— BEGIN STORED DATA —

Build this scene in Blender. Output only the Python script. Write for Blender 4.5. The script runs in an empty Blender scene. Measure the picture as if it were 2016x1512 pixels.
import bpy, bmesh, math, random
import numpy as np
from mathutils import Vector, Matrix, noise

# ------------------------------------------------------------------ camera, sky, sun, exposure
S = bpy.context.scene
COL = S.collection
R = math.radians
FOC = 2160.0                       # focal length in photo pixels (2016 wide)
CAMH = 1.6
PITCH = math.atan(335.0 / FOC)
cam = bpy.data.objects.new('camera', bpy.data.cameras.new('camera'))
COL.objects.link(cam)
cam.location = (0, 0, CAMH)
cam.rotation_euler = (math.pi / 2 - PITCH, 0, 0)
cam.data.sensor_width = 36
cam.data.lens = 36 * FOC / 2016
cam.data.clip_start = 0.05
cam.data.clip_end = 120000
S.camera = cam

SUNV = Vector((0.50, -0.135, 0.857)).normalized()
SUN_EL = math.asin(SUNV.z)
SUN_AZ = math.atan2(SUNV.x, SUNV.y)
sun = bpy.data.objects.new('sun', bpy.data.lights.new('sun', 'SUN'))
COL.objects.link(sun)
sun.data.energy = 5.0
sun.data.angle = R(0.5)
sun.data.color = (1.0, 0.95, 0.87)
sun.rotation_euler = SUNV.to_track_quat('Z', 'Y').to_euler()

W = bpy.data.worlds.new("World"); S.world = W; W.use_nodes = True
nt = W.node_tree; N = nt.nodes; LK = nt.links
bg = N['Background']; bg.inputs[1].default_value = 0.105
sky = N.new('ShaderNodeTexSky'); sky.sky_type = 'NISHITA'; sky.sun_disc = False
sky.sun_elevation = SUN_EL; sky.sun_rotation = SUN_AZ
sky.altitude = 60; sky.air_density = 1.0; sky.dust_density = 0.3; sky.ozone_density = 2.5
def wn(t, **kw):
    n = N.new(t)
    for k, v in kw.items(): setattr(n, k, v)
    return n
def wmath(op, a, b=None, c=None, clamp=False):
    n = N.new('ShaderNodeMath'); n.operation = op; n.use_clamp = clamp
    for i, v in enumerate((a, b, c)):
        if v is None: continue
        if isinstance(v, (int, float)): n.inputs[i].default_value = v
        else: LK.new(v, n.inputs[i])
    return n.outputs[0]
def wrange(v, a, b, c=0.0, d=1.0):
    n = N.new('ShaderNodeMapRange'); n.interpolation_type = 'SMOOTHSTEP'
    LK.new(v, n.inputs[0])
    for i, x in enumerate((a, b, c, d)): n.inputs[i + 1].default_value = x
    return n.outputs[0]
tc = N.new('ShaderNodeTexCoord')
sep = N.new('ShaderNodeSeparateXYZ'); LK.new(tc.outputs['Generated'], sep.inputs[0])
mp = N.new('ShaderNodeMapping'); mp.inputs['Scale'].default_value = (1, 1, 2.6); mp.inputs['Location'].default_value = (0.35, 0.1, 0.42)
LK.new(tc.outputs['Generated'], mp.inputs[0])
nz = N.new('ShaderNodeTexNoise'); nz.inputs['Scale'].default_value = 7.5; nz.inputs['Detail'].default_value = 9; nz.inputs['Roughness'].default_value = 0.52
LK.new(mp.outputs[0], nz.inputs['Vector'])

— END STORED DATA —

Return every line of the material exactly.

Build this scene in Blender. Output only the Python script. Write for Blender 4.5. The script runs in an empty Blender scene. Measure the picture as if it were 2016x1512 pixels.
import bpy, bmesh, math, random
import numpy as np
from mathutils import Vector, Matrix, noise

# ------------------------------------------------------------------ camera, sky, sun, exposure
S = bpy.context.scene
COL = S.collection
R = math.radians
FOC = 2160.0                       # focal length in photo pixels (2016 wide)
CAMH = 1.6
PITCH = math.atan(335.0 / FOC)
cam = bpy.data.objects.new('camera', bpy.data.cameras.new('camera'))
COL.objects.link(cam)
cam.location = (0, 0, CAMH)
cam.rotation_euler = (math.pi / 2 - PITCH, 0, 0)
cam.data.sensor_width = 36
cam.data.lens = 36 * FOC / 2016
cam.data.clip_start = 0.05
cam.data.clip_end = 120000
S.camera = cam

SUNV = Vector((0.50, -0.135, 0.857)).normalized()
SUN_EL = math.asin(SUNV.z)
SUN_AZ = math.atan2(SUNV.x, SUNV.y)
sun = bpy.data.objects.new('sun', bpy.data.lights.new('sun', 'SUN'))
COL.objects.link(sun)
sun.data.energy = 5.0
sun.data.angle = R(0.5)
sun.data.color = (1.0, 0.95, 0.87)
sun.rotation_euler = SUNV.to_track_quat('Z', 'Y').to_euler()

W = bpy.data.worlds.new("World"); S.world = W; W.use_nodes = True
nt = W.node_tree; N = nt.nodes; LK = nt.links
bg = N['Background']; bg.inputs[1].default_value = 0.105
sky = N.new('ShaderNodeTexSky'); sky.sky_type = 'NISHITA'; sky.sun_disc = False
sky.sun_elevation = SUN_EL; sky.sun_rotation = SUN_AZ
sky.altitude = 60; sky.air_density = 1.0; sky.dust_density = 0.3; sky.ozone_density = 2.5
def wn(t, **kw):
    n = N.new(t)
    for k, v in kw.items(): setattr(n, k, v)
    return n
def wmath(op, a, b=None, c=None, clamp=False):
    n = N.new('ShaderNodeMath'); n.operation = op; n.use_clamp = clamp
    for i, v in enumerate((a, b, c)):
        if v is None: continue
        if isinstance(v, (int, float)): n.inputs[i].default_value = v
        else: LK.new(v, n.inputs[i])
    return n.outputs[0]
def wrange(v, a, b, c=0.0, d=1.0):
    n = N.new('ShaderNodeMapRange'); n.interpolation_type = 'SMOOTHSTEP'
    LK.new(v, n.inputs[0])
    for i, x in enumerate((a, b, c, d)): n.inputs[i + 1].default_value = x
    return n.outputs[0]
tc = N.new('ShaderNodeTexCoord')
sep = N.new('ShaderNodeSeparateXYZ'); LK.new(tc.outputs['Generated'], sep.inputs[0])
mp = N.new('ShaderNodeMapping'); mp.inputs['Scale'].default_value = (1, 1, 2.6); mp.inputs['Location'].default_value = (0.35, 0.1, 0.42)
LK.new(tc.outputs['Generated'], mp.inputs[0])
nz = N.new('ShaderNodeTexNoise'); nz.inputs['Scale'].default_value = 7.5; nz.inputs['Detail'].default_value = 9; nz.inputs['Roughness'].default_value = 0.52
LK.new(mp.outputs[0], nz.inputs['Vector'])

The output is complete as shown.